The US intelligence services has suffered a setback after the US Court of Appeals ruled that a National Security Agency (NSA) surveillance program was unlawful.
The ruling comes seven years after the bulk data collection program was exposed by NSA whistleblower Edward Snowden. The ruling upholds the court’s prior ruling in 2015 that the NSA’s phone meta program, known as Prism, was illegal.
Snowden welcomed the ruling, but he remains in exile in Russia and faces espionage charges if he ever returns to the United States.
And it seems the US authorities are not willing to forgive Snowden.
In September 2019, the US government filed a lawsuit against Snowden in an effort to deny him payment from his book, Permanent Record.
The case all began back in June 2013, when whistleblower Edward Snowden revealed to the world the surveillance practices of the NSA.
The Snowden revelations were first published by the Guardian newspaper in the UK, when it published details about the NSA collecting the telephone records of millions of US customers of Verizon, one of the leading telecom operators in the United States.
It was then revealed that the NSA could examine and mine all the ‘meta data’ of these communications, i.e. the telephone numbers of both parties on a call, as well as location data, call duration, unique identifiers, and the time and duration of all calls.
The authorisation to conduct the data gathering stemmed from the US Patriot Act, which was introduced after the September 2001 attacks on America.
Section 215 of the Act gave US government agencies (including the NSA) the authorisation to carry out the bulk collection of the meta data of all US telephone calls.
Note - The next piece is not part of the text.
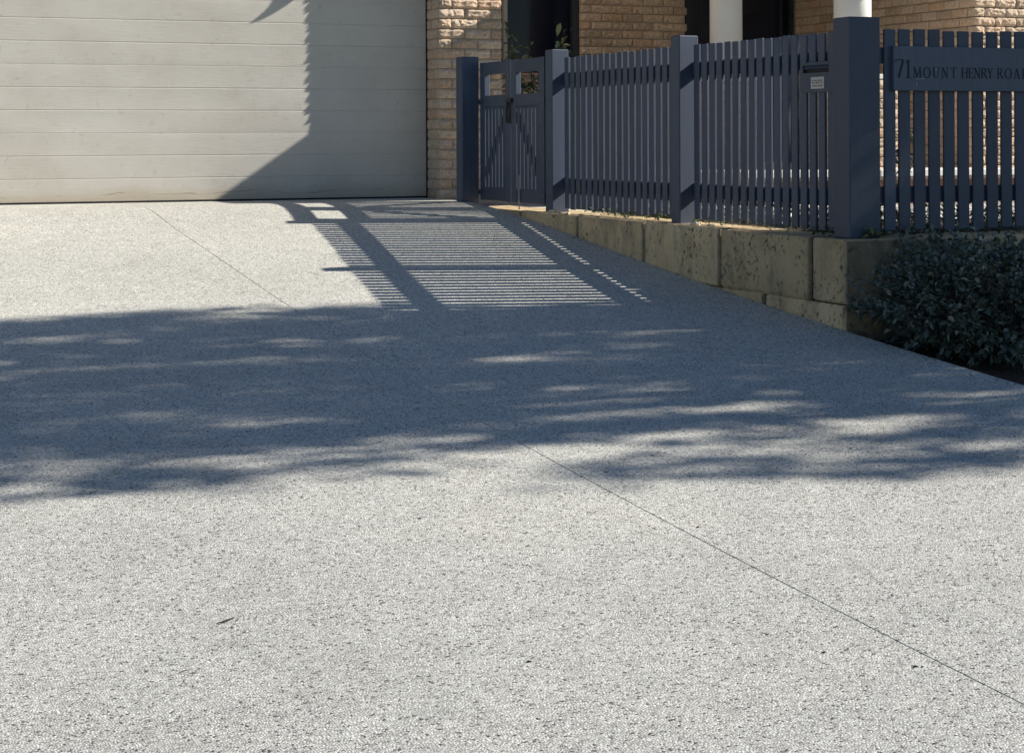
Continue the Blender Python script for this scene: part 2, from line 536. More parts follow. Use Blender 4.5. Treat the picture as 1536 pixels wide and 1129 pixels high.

The NSA ended the bulk data collection program in 2015.
But now the US Court of Appeals for the Ninth Circuit has ruled the NSA bulk data collection was illegal, and that intelligence bosses at the time who publicly defended it, had lied, Reuters reported.
Until the Snowden revelations, US intelligence officials had publicly insisted that the NSA had never knowingly collected data from private phone records.
After the Snowden revelations, US intelligence officials said the program had played a crucial role in fighting domestic terrorism.
The court however ruled that the NSA program had violated the Foreign Intelligence Surveillance Act and may have been unconstitutional.
Edward Snowden, who still lives in Russia but wants to return to the United States, took to Twitter to say he feels vindicated by the ruling.
“Seven years ago, as the news declared I was being charged as a criminal for speaking the truth, I never imagined that I would live to see our courts condemn the NSA’s activities as unlawful and in the same ruling credit me for exposing them,” he tweeted.
“And yet that day has arrived,” he added.
“A federal appeals court just ruled that the NSA’s bulk collection of Americans’ phone records was illegal,” tweeted the American Civil Liberties Union (ACLU).
“This ruling, which confirms what we have always known, is a victory for our privacy rights.”